Cord Jefferson me fait penser à un Ruben Östlund noir-américain dont la satire serait orientée vers une thématique cousine mais qui s'exprimerait sous une modalité beaucoup plus aimable, moins corrosive (et moins jouissive, à ce titre, pour qui aura pu apprécier Triangle of Sadness). Le public visé est assez clair (et je dois dire que je m'y identifie probablement) dès que le cadre est posé : Jeffrey Wright est un prof de littérature cultivé et romancier frustré de ne pas être reconnu pour sa production littéraire qui un jour, suite à l'agacement de trop devant une énième célébration médiatique d'une écrivaine (qu'il juge) dénuée de talent, décide de se lancer dans l'écriture sous pseudonyme d'une satire des livres gavés de stéréotypes à destination des Noirs. Le but était d'écrire un torchon dénonçant l'hypocrisie omniprésente, à la fois du côté des maisons d'édition et des lecteurs des classes supérieures... mais pas de bol, le livre est pris très au sérieux, éditeurs et cinéastes s'arrachent les droits, et ce sera un succès autant commercial que critique.

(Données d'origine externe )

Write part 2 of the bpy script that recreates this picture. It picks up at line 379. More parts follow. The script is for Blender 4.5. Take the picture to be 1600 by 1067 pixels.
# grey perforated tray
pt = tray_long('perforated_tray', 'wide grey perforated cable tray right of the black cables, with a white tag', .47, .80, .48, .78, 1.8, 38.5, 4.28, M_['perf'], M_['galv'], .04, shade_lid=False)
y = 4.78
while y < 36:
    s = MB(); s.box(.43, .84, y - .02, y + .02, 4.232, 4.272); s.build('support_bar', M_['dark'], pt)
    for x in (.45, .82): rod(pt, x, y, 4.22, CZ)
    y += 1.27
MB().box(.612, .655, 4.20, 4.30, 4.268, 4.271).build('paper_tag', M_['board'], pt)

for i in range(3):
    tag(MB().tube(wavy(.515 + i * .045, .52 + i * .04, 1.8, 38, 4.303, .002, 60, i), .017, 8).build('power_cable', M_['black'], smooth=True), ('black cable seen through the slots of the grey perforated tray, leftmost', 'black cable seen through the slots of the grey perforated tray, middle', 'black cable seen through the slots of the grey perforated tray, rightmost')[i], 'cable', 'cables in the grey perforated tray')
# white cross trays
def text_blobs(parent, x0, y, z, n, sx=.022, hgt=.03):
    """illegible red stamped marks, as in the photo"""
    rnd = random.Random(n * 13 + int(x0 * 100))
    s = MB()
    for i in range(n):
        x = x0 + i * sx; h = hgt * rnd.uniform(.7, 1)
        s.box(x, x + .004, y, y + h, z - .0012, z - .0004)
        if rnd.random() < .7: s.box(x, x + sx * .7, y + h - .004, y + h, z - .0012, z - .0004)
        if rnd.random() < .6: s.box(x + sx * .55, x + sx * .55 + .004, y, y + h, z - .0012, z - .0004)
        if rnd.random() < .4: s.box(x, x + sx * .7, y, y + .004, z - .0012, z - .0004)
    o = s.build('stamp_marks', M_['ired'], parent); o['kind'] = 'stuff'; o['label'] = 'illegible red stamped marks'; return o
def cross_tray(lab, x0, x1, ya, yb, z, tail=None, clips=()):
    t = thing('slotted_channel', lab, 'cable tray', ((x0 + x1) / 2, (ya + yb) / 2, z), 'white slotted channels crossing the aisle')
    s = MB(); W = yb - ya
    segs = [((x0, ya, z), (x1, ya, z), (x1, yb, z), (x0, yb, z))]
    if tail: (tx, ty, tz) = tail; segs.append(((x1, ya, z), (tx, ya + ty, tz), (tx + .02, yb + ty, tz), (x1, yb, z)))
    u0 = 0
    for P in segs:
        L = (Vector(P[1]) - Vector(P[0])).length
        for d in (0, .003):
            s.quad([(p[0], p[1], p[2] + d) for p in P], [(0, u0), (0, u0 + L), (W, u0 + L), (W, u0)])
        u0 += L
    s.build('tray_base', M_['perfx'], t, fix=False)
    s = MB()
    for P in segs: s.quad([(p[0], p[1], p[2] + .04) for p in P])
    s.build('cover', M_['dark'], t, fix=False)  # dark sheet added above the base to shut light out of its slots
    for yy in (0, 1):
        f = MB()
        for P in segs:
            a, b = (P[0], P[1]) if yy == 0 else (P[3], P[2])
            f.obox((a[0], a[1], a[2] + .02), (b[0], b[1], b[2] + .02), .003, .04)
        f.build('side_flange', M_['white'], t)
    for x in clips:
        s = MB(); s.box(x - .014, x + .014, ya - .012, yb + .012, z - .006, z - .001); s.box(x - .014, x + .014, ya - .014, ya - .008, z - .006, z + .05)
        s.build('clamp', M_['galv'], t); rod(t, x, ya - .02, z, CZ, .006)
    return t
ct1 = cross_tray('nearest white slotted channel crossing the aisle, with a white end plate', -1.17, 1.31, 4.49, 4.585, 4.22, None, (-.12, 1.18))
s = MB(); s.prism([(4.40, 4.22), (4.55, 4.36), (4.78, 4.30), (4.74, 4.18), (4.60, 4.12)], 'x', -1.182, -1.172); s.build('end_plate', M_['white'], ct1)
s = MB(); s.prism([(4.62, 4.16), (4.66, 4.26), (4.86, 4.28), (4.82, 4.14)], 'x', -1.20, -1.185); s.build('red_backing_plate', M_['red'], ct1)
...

American Fiction reste un pamphlet assez bienveillant et récompense-compatible, comme l'illustre son succès pour l'Oscar du meilleur scénario adapté, mais cela ne l'empêche pas de revêtir un intérêt non-négligeable à travers la multiplicité de ses cibles. C'est un film qui se moque des écrivains frustrés de voir leurs travaux constamment rejetés par les éditeurs sans que cela ne suscite un début de remise en question personnelle, mais aussi de ces mêmes éditeurs qui formulent diverses injonctions sur les bonnes thématiques du moment (on demande notamment au protagoniste d'écrire sur les afro-américains dans un style plus noir alors que ce n'est absolument pas ce qui l'intéresse). Et enfin, aussi, c'est l'occasion de formuler une satire des milieux bourgeois blancs qui adorent instantanément et au premier degré le livre qui a été écrit pour flatter au second degré tous les tropismes imaginables en matière de clichés sur la vie difficile des populations noires.
Ce n'est pas vraiment un hasard si une scène de American Fiction (celle où le prof noir est congédié par sa direction pour avoir choqué une étudiante blanche après avoir écrit au tableau le mot "nigger") ressemble beaucoup à une dans Tár (celle où un étudiant de la cheffe d’orchestre se prenait une réplique cinglante concernant son émoi : "Don't be so eager to be offended. The narcissism of small differences leads to the most boring kind of conformity"). Ici l'adversaire que se fixe le héros est une autrice noire comme lui mais évoluant plutôt du côté des romans commerciaux à destination d'un public blanc désireux de caresser sa bonne conscience dans le sens du poil — du moins jusqu'à ce que le hasard le fasse se retrouver dans un jury commun et qu'il apprenne à connaître cette personne. Dommage qu'un pan entier du film soit consacré aux drames familiaux comme ressort mélodramatique classique, séquences un peu longues et moins intéressantes, car American Fiction n'est jamais aussi pertinent que lorsqu'il exhibe les contradictions de l'Amérique contemporaine — à commencer par cette préférence pour le confort de la fiction de la part d'auteurs noirs au détriment de la confrontation avec la réalité sociale, documentée et tout autant accessible.